§ **Directions**
Your task is to give the listing below back word for word, pictures excluded.

___

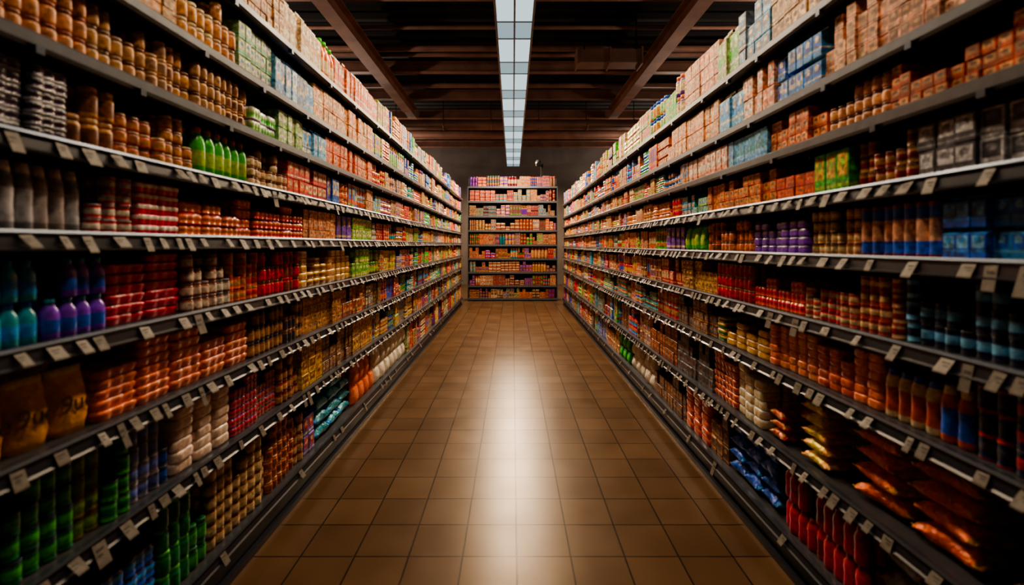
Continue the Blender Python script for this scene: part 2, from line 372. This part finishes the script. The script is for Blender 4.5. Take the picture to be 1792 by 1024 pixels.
# ---------------------------------------------------------------- shelving
LH=[.17,.565,.865,1.134,1.41,1.645,1.89,2.13,2.42]
RH=[.16,.50,.835,1.088,1.34,1.57,1.788,1.995,2.286]
DEPTH=.5
def gondola(sgn,H,topz):
    g=empty('supermarket_shelving')
    def bx(a,b,*r): return (min(sgn*a,sgn*b),max(sgn*a,sgn*b),*r)
    meshobj('back_panel',[bx(HALF+DEPTH+.02,HALF+DEPTH+.05,Y0,Y1,0,H[-1]+.2)],M_BACK,g)
    meshobj('kick_plate',[bx(HALF+.02,HALF+.04,Y0,Y1,0,.11)],M_DARK,g)
    meshobj('base_trim',[bx(HALF-.005,HALF+.02,Y0,Y1,.0,.03)],M_RAIL,g)
    up=[];br=[]
    y=Y0
    while y<=Y1+.01:
        up.append(bx(HALF+DEPTH-.03,HALF+DEPTH+.02,y-.02,y+.02,0,H[-1]+.2))
        for h in H[1:]: br.append(bx(HALF+.06,HALF+DEPTH-.03,y-.006,y+.006,h-.06,h-.022))
        y+=1.12
    meshobj('uprights',up,M_METAL,g); meshobj('brackets',br,M_BOARD,g)
    meshobj('end_panel',[bx(HALF+.03,HALF+DEPTH+.05,Y1,Y1+.02,0,H[-1]+.2)],M_BACK,g)
    for i,h in enumerate(H):
        meshobj('shelf_board',[bx(HALF+.012,HALF+DEPTH,Y0,Y1,h-.024,h)],M_BOARD,g)
        s=sgn
        if i>=6:
            P=[(HALF+.014,h+.004),(HALF+.002,h+.004),(HALF-.006,h-.004),(HALF-.006,h-.03),(HALF+.004,h-.038),(HALF+.03,h-.038),(HALF+.03,h-.026),(HALF+.014,h-.024)]
            extrude('front_rail',[(s*a,b) for a,b in P],Y0,Y1,'y',M_METAL,g)
        else:
            P=[(HALF+.014,h+.006),(HALF-.004,h+.006),(HALF-.008,h-.002),(HALF+.002,h-.006),(HALF+.014,h-.008)]
            extrude('rail_lip',[(s*a,b) for a,b in P],Y0,Y1,'y',M_RAILL,g)
            P=[(HALF+.012,h-.006),(HALF+.0,h-.006),(HALF-.008,h-.036),(HALF-.014,h-.041),(HALF-.010,h-.046),(HALF+.012,h-.044)]
            extrude('price_rail',[(s*a,b) for a,b in P],Y0,Y1,'y',M_RAIL,g)
    cl=[]
    for i in (6,7,8):
        y=Y0+.2
        while y<Y1-.1:
            cl.append(bx(HALF-.010,HALF+.01,y,y+.022,H[i]-.05,H[i]-.03)); y+=random.uniform(.3,.6)
    meshobj('rail_clips',cl,M_RAILL,g)
    v=[];f=[];iv=[];jf=[]
    for i in range(0,6):
        y=Y0+.05; h=H[i]
        while y<Y1-.1:
            w=random.uniform(.022,.042); tz=random.uniform(.026,.042); ang=random.uniform(-.25,.25)
            if random.random()<.06: tz+=.03
            lean=random.uniform(0,.014)
            q=len(v)
            top=h-.008; x0=HALF-.003; x1=HALF-.016-lean
            pts=[(x0,y,top),(x0,y+w,top+ang*.02),(x1,y+w+ang*.02,top-tz),(x1,y+ang*.02,top-tz),(x1-.001,y+ang*.02,top-tz-.004),(x1-.001,y+w+ang*.02,top-tz-.004)]
            v+=[(sgn*(a-.0012),b,c) for a,b,c in pts]+[(sgn*(a+.0),b,c) for a,b,c in pts]
            f+=[(q,q+1,q+2,q+3),(q+3,q+2,q+5,q+4),(q+6,q+9,q+8,q+7),(q+9,q+10,q+11,q+8),(q,q+3,q+9,q+6),(q+1,q+7,q+8,q+2),(q,q+6,q+7,q+1)]
            for (t0,t1,w0,w1) in ((.25,.36,.15,.7),(.5,.58,.15,.5)):
                qq=len(iv)
                for tt,ww in ((t0,w0),(t0,w1),(t1,w1),(t1,w0)):
                    iv.append((sgn*(x0+(x1-x0)*tt-.0024),y+w*ww,top-tz*tt))
                jf.append((qq,qq+1,qq+2,qq+3))
            y+=w+random.choice((.02,.04,.05,.07,.09,.13))*(1.0 if i>0 else 5)
    raw('price_tags',v,f,M_TAG,g); raw('tag_print',iv,jf,M_INK,g)
    return g
gondola(-1,LH,0); gondola(1,RH,0)

# ---------------------------------------------------------------- stocking
DIM={'can':(.065,.065,.08),'jar':(.065,.065,.1),'bottle':(.065,.065,.22),'squeeze':(.06,.06,.17),'wavy':(.14,.14,.05),'tray':(.13,.13,.06),'box':(.07,.07,.1),'gable':(.06,.07,.18),'soft':(.1,.1,.06),'pouch':(.14,.09,.2),'pillow':(.3,.2,.08)}
def stock(b,side,h,gap,y0,y1,kind,cols,dim=None,fill=.95,stk=9,tilt=0,jit=1.0,vary=.12,rows=None,log=None,alts=None,front=0,dark=1.0):
    w,d,hh=dim or DIM[kind]
    n=max(1,int((y1-y0)/(w*1.0)+.3)); step=(y1-y0)/n; w=min(w*1.12,step*.99)
    ns=max(1,int(gap*fill/hh+.35))
    if ns<=stk: hh=gap*fill/ns
    else: ns=stk
    lo=y0>4.2
    if rows is None:
        rows=int(min(DEPTH-.05,.34 if (y0<3.5) else .2)/d+.5)
        rows=max(1,min(rows,int((DEPTH-.04)/d)))
    mi=MAT[kind]
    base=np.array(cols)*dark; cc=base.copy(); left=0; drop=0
    for i in range(n):
        if left<=0:
            left=random.choice((1,2,2,3,4)); cc=base*(1+random.uniform(-.15,.2))
            r=random.random()
            if kind not in('bottle','pillow','pouch'):
                if r<.14: cc=cc[[1,0,2]]
                elif r<.28: cc=cc[[0,2,1]]
                mixc=np.array(C[random.choice(('tan','cream','orange','gold','salmon','red'))]); k=random.choice((0,0,0,.2)); cc=cc*(1-k)+mixc*k*dark
            if alts and random.random()<.5: cc=np.array(random.choice(alts))
            drop=random.choice((0,0,0,1)); back=random.uniform(0,.022)
        left-=1
        nsi=max(1,ns-drop*(ns>2)-(1 if random.random()<.12 else 0)) if ns<4 else max(2,ns-drop-random.choice((0,0,0,0,1,2)))
        for r in range(rows):
            for k in range(nsi):
                u=y0+(i+.5)*step+random.uniform(-1,1)*.0015*jit
                dv=.02+back+front+d*(r+.5)*1.01+random.uniform(0,.005)*jit
                if log is not None and r==0: log.append((u,dv,w,d,hh)); 
                c3=cc*(1+random.uniform(-vary,vary))
                rj=random.uniform(-.04,.04)*jit
                if side=='E': pos=(u,YEND+dv,h+.001+k*hh); rot=rj
                else:
                    s=-1 if side=='L' else 1
                    pos=(s*(HALF+dv),u,h+.001+k*hh); rot=(math.pi/2 if side=='L' else -math.pi/2)+rj
                b.add(get_t(kind,lo),(w*.985,d*.985,hh*.985*(1.12 if kind=='pillow' else 1)),rot,pos,c3,tilt,mi)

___

§ **Answer to the exercise**
Continue the Blender Python script for this scene: part 2, from line 372. This part finishes the script. The script is for Blender 4.5. Take the picture to be 1792 by 1024 pixels.
# ---------------------------------------------------------------- shelving
LH=[.17,.565,.865,1.134,1.41,1.645,1.89,2.13,2.42]
RH=[.16,.50,.835,1.088,1.34,1.57,1.788,1.995,2.286]
DEPTH=.5
def gondola(sgn,H,topz):
    g=empty('supermarket_shelving')
    def bx(a,b,*r): return (min(sgn*a,sgn*b),max(sgn*a,sgn*b),*r)
    meshobj('back_panel',[bx(HALF+DEPTH+.02,HALF+DEPTH+.05,Y0,Y1,0,H[-1]+.2)],M_BACK,g)
    meshobj('kick_plate',[bx(HALF+.02,HALF+.04,Y0,Y1,0,.11)],M_DARK,g)
    meshobj('base_trim',[bx(HALF-.005,HALF+.02,Y0,Y1,.0,.03)],M_RAIL,g)
    up=[];br=[]
    y=Y0
    while y<=Y1+.01:
        up.append(bx(HALF+DEPTH-.03,HALF+DEPTH+.02,y-.02,y+.02,0,H[-1]+.2))
        for h in H[1:]: br.append(bx(HALF+.06,HALF+DEPTH-.03,y-.006,y+.006,h-.06,h-.022))
        y+=1.12
    meshobj('uprights',up,M_METAL,g); meshobj('brackets',br,M_BOARD,g)
    meshobj('end_panel',[bx(HALF+.03,HALF+DEPTH+.05,Y1,Y1+.02,0,H[-1]+.2)],M_BACK,g)
    for i,h in enumerate(H):
        meshobj('shelf_board',[bx(HALF+.012,HALF+DEPTH,Y0,Y1,h-.024,h)],M_BOARD,g)
        s=sgn
        if i>=6:
            P=[(HALF+.014,h+.004),(HALF+.002,h+.004),(HALF-.006,h-.004),(HALF-.006,h-.03),(HALF+.004,h-.038),(HALF+.03,h-.038),(HALF+.03,h-.026),(HALF+.014,h-.024)]
            extrude('front_rail',[(s*a,b) for a,b in P],Y0,Y1,'y',M_METAL,g)
        else:
            P=[(HALF+.014,h+.006),(HALF-.004,h+.006),(HALF-.008,h-.002),(HALF+.002,h-.006),(HALF+.014,h-.008)]
            extrude('rail_lip',[(s*a,b) for a,b in P],Y0,Y1,'y',M_RAILL,g)
            P=[(HALF+.012,h-.006),(HALF+.0,h-.006),(HALF-.008,h-.036),(HALF-.014,h-.041),(HALF-.010,h-.046),(HALF+.012,h-.044)]
            extrude('price_rail',[(s*a,b) for a,b in P],Y0,Y1,'y',M_RAIL,g)
    cl=[]
    for i in (6,7,8):
        y=Y0+.2
        while y<Y1-.1:
            cl.append(bx(HALF-.010,HALF+.01,y,y+.022,H[i]-.05,H[i]-.03)); y+=random.uniform(.3,.6)
    meshobj('rail_clips',cl,M_RAILL,g)
    v=[];f=[];iv=[];jf=[]
    for i in range(0,6):
        y=Y0+.05; h=H[i]
        while y<Y1-.1:
            w=random.uniform(.022,.042); tz=random.uniform(.026,.042); ang=random.uniform(-.25,.25)
            if random.random()<.06: tz+=.03
            lean=random.uniform(0,.014)
            q=len(v)
            top=h-.008; x0=HALF-.003; x1=HALF-.016-lean
            pts=[(x0,y,top),(x0,y+w,top+ang*.02),(x1,y+w+ang*.02,top-tz),(x1,y+ang*.02,top-tz),(x1-.001,y+ang*.02,top-tz-.004),(x1-.001,y+w+ang*.02,top-tz-.004)]
            v+=[(sgn*(a-.0012),b,c) for a,b,c in pts]+[(sgn*(a+.0),b,c) for a,b,c in pts]
            f+=[(q,q+1,q+2,q+3),(q+3,q+2,q+5,q+4),(q+6,q+9,q+8,q+7),(q+9,q+10,q+11,q+8),(q,q+3,q+9,q+6),(q+1,q+7,q+8,q+2),(q,q+6,q+7,q+1)]
            for (t0,t1,w0,w1) in ((.25,.36,.15,.7),(.5,.58,.15,.5)):
                qq=len(iv)
                for tt,ww in ((t0,w0),(t0,w1),(t1,w1),(t1,w0)):
                    iv.append((sgn*(x0+(x1-x0)*tt-.0024),y+w*ww,top-tz*tt))
                jf.append((qq,qq+1,qq+2,qq+3))
            y+=w+random.choice((.02,.04,.05,.07,.09,.13))*(1.0 if i>0 else 5)
    raw('price_tags',v,f,M_TAG,g); raw('tag_print',iv,jf,M_INK,g)
    return g
gondola(-1,LH,0); gondola(1,RH,0)

# ---------------------------------------------------------------- stocking
DIM={'can':(.065,.065,.08),'jar':(.065,.065,.1),'bottle':(.065,.065,.22),'squeeze':(.06,.06,.17),'wavy':(.14,.14,.05),'tray':(.13,.13,.06),'box':(.07,.07,.1),'gable':(.06,.07,.18),'soft':(.1,.1,.06),'pouch':(.14,.09,.2),'pillow':(.3,.2,.08)}
def stock(b,side,h,gap,y0,y1,kind,cols,dim=None,fill=.95,stk=9,tilt=0,jit=1.0,vary=.12,rows=None,log=None,alts=None,front=0,dark=1.0):
    w,d,hh=dim or DIM[kind]
    n=max(1,int((y1-y0)/(w*1.0)+.3)); step=(y1-y0)/n; w=min(w*1.12,step*.99)
    ns=max(1,int(gap*fill/hh+.35))
    if ns<=stk: hh=gap*fill/ns
    else: ns=stk
    lo=y0>4.2
    if rows is None:
        rows=int(min(DEPTH-.05,.34 if (y0<3.5) else .2)/d+.5)
        rows=max(1,min(rows,int((DEPTH-.04)/d)))
    mi=MAT[kind]
    base=np.array(cols)*dark; cc=base.copy(); left=0; drop=0
    for i in range(n):
        if left<=0:
            left=random.choice((1,2,2,3,4)); cc=base*(1+random.uniform(-.15,.2))
            r=random.random()
            if kind not in('bottle','pillow','pouch'):
                if r<.14: cc=cc[[1,0,2]]
                elif r<.28: cc=cc[[0,2,1]]
                mixc=np.array(C[random.choice(('tan','cream','orange','gold','salmon','red'))]); k=random.choice((0,0,0,.2)); cc=cc*(1-k)+mixc*k*dark
            if alts and random.random()<.5: cc=np.array(random.choice(alts))
            drop=random.choice((0,0,0,1)); back=random.uniform(0,.022)
        left-=1
        nsi=max(1,ns-drop*(ns>2)-(1 if random.random()<.12 else 0)) if ns<4 else max(2,ns-drop-random.choice((0,0,0,0,1,2)))
        for r in range(rows):
            for k in range(nsi):
                u=y0+(i+.5)*step+random.uniform(-1,1)*.0015*jit
                dv=.02+back+front+d*(r+.5)*1.01+random.uniform(0,.005)*jit
                if log is not None and r==0: log.append((u,dv,w,d,hh)); 
                c3=cc*(1+random.uniform(-vary,vary))
                rj=random.uniform(-.04,.04)*jit
                if side=='E': pos=(u,YEND+dv,h+.001+k*hh); rot=rj
                else:
                    s=-1 if side=='L' else 1
                    pos=(s*(HALF+dv),u,h+.001+k*hh); rot=(math.pi/2 if side=='L' else -math.pi/2)+rj
                b.add(get_t(kind,lo),(w*.985,d*.985,hh*.985*(1.12 if kind=='pillow' else 1)),rot,pos,c3,tilt,mi)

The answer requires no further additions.